Jurgen Klopp colocou ontem o dedo na ferida, sublinhando que não se deve exigir o que quer que seja aos futebolistas, porque estarão lá para jogar, questionando sobre onde estávamos todos há 12 anos, Comunicação Social, incluída, quando a FIFA atribuiu a organização ao emirato absolutista. A questão colocada pelo treinador alemão é pertinente. Mas de então para cá também a realidade evoluiu no sentido positivo de estarmos muito mais atentos a temas tão importantes como a igualdade de género, os direitos das minorias e a origem dos capitais que permitem a realização de eventos desta natureza.
A opção do regulador do futebol mundial, então dirigido pelo controverso Joseph Blatter, foi contestada desde a primeira hora, mas por suspeitas de subornos na captação de votos e por causa do clima, o que obrigou à realização da prova durante o Inverno europeu. O próprio suíço viria, posteriormente, a considerar que o acolhimento da proposta do Catar tinha sido um erro, apontando às temperaturas elevadas, pouco aconselháveis à prática do futebol. Sendo impossível de resolver, essa questão terá sido, pelo menos, relativizada face à recalendarização do evento.
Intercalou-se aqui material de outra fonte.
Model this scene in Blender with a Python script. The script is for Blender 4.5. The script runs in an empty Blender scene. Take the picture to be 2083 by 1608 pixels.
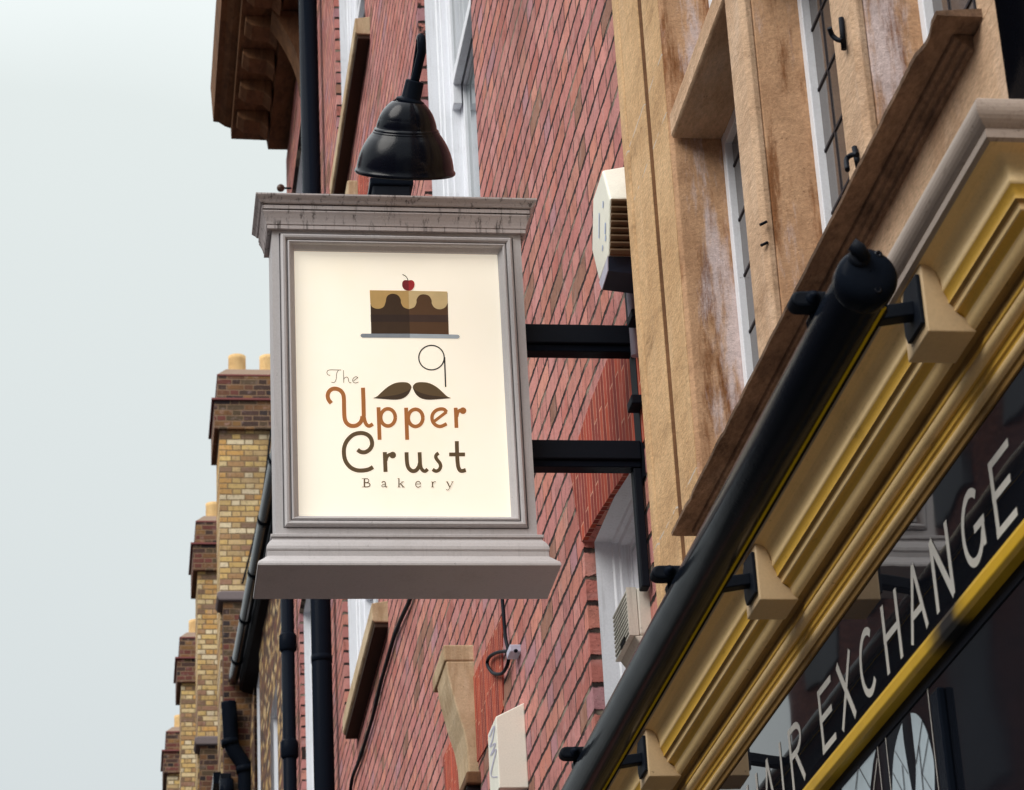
import bpy, math, random
from mathutils import Vector, noise as mnoise
random.seed(7)
scene = bpy.context.scene
C = scene.collection
V = Vector

# ------------------------------------------------------------------ camera (eye at the origin, ground 1.6 m below)
F_PX, PX0, PY0 = 5500.0, 1041.5, 804.0
YAW, PITCH, ROLL = 0.15645611, 0.4229914, -0.05391223
fw = V((math.sin(YAW) * math.cos(PITCH), math.cos(YAW) * math.cos(PITCH), math.sin(PITCH)))
r0 = fw.cross(V((0, 0, 1))).normalized()
u0 = r0.cross(fw)
rt = r0 * math.cos(ROLL) + u0 * math.sin(ROLL)
up = -r0 * math.sin(ROLL) + u0 * math.cos(ROLL)


def ray(px, py):
    return rt * ((px - PX0) / F_PX) - up * ((py - PY0) / F_PX) + fw


def U(px, py, ax, val):
    """point of the real plane <axis> = val that was measured at a photo position"""
    r = ray(px, py)
    return r * (val / r[ax])


cam_d = bpy.data.cameras.new('camera')
cam = bpy.data.objects.new('camera', cam_d)
C.objects.link(cam)
from mathutils import Matrix
cam.matrix_world = Matrix(((rt.x, up.x, -fw.x, 0), (rt.y, up.y, -fw.y, 0), (rt.z, up.z, -fw.z, 0), (0, 0, 0, 1)))
cam_d.sensor_width = 36
cam_d.lens = F_PX / 2083 * 36
cam_d.clip_start = 0.05
cam_d.clip_end = 2000
cam_d.dof.use_dof = True
cam_d.dof.focus_distance = 6.3
cam_d.dof.aperture_fstop = 20
scene.camera = cam

# ------------------------------------------------------------------ node helpers
class G:
    def __init__(s, name):
        s.m = bpy.data.materials.new(name)
        s.m.use_nodes = True
        s.nt = s.m.node_tree
        s.b = s.nt.nodes['Principled BSDF']
        s.pos = s.nt.nodes.new('ShaderNodeNewGeometry').outputs['Position']

    def put(s, sock, val):
        if isinstance(val, bpy.types.NodeSocket):
            s.nt.links.new(val, sock)
        elif isinstance(val, (tuple, list)) and len(val) == 3 and sock.type == 'RGBA':
            sock.default_value = (*val, 1)
        else:
            sock.default_value = val

    def math(s, op, a, b=0.0, c=None, clamp=False):
        n = s.nt.nodes.new('ShaderNodeMath')
        n.operation = op
        n.use_clamp = clamp
        s.put(n.inputs[0], a)
        s.put(n.inputs[1], b)
        if c is not None:
            s.put(n.inputs[2], c)
        return n.outputs[0]

    def mix(s, f, a, b, mode='MIX'):
        n = s.nt.nodes.new('ShaderNodeMix')
        n.data_type = 'RGBA'
        n.blend_type = mode
        s.put(n.inputs[0], f)
        s.put(n.inputs[6], a)
        s.put(n.inputs[7], b)
        return n.outputs[2]

    def sep(s, v):
        n = s.nt.nodes.new('ShaderNodeSeparateXYZ')
        s.put(n.inputs[0], v)
        return n.outputs

    def comb(s, x, y, z):
        n = s.nt.nodes.new('ShaderNodeCombineXYZ')
        for i, q in enumerate((x, y, z)):
            s.put(n.inputs[i], q)
        return n.outputs[0]

    def vmul(s, v, k):
        n = s.nt.nodes.new('ShaderNodeVectorMath')
        n.operation = 'MULTIPLY'
        s.put(n.inputs[0], v)
        n.inputs[1].default_value = k
        return n.outputs[0]

    def noise(s, scale, vec=None, detail=4, rough=0.55, col=False):
        n = s.nt.nodes.new('ShaderNodeTexNoise')
        s.put(n.inputs['Vector'], vec if vec is not None else s.pos)
        n.inputs['Scale'].default_value = scale
        n.inputs['Detail'].default_value = detail
        n.inputs['Roughness'].default_value = rough
        return n.outputs['Color' if col else 'Fac']

    def white(s, vec):
        n = s.nt.nodes.new('ShaderNodeTexWhiteNoise')
        n.noise_dimensions = '3D'
        s.put(n.inputs['Vector'], vec)
        return n.outputs['Value']

    def ramp(s, f, stops, interp='LINEAR'):
        n = s.nt.nodes.new('ShaderNodeValToRGB')
        n.color_ramp.interpolation = interp
        e = n.color_ramp.elements
        while len(e) < len(stops):
            e.new(0.5)
        for i, (p, c) in enumerate(stops):
            e[i].position = p
            e[i].color = (*c, 1) if isinstance(c, (tuple, list)) else (c, c, c, 1)
        s.put(n.inputs[0], f)
        return n.outputs[0]

    def step(s, x, a, b):
        n = s.nt.nodes.new('ShaderNodeMapRange')
        n.interpolation_type = 'SMOOTHSTEP'
        s.put(n.inputs[0], x)
        s.put(n.inputs[1], a)
        s.put(n.inputs[2], b)
        return n.outputs[0]

    def bump(s, h, strength=0.5, dist=0.01):
        n = s.nt.nodes.new('ShaderNodeBump')
        n.inputs['Strength'].default_value = strength
        n.inputs['Distance'].default_value = dist
        s.put(n.inputs['Height'], h)
        s.nt.links.new(n.outputs[0], s.b.inputs['Normal'])

    def out(s, color=None, rough=0.7, spec=None, metal=None, ior=None):
        if color is not None:
            s.put(s.b.inputs['Base Color'], color)
        s.put(s.b.inputs['Roughness'], rough)
        if spec is not None:
            s.put(s.b.inputs['Specular IOR Level'], spec)
        if metal is not None:
            s.put(s.b.inputs['Metallic'], metal)
        if ior is not None:
            s.put(s.b.inputs['IOR'], ior)
        return s.m


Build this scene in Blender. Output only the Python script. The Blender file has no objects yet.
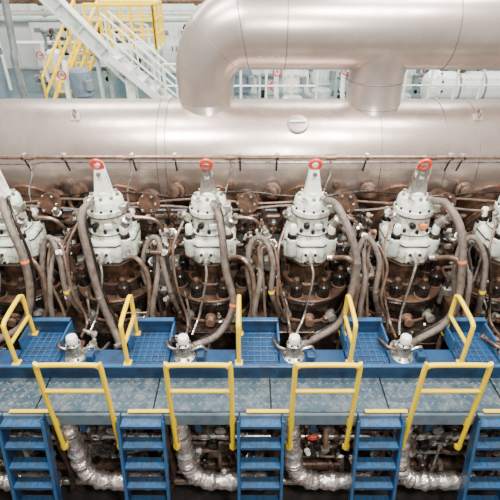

Queixam-se os europeus, por causa do excesso de jogos e paragem prolongada nos campeonatos, mas a realidade é que sul-americanos, africanos e asiáticos convivem há cem anos com o mesmo problema, uma vez que as respetivas épocas vão a meio quando se realiza o mundial de futebol, pelo que esses queixumes são irrelevantes.
O resto, porém, é muito importante. O dinheiro não pode comprar tudo, mas já nada há a fazer em relação ao país onde decorrerá a competição. Mas podemos, pelo menos, reconhecer que o futebol ajudou a descobrir uma realidade que os folhetos das agências de viagens não transmitem. E construir algo em cima desta oportunidade, mostrando a quem nos lê, escuta ou ouve as atrocidades cometidas por aquele regime absolutista e violador dos direitos humanos, onde as mulheres têm de pedir autorização para casar ou viajar, onde a comunidade LGBT é maltratada e onde morreram milhares de migrantes envolvidos nas obras de construção dos estádios.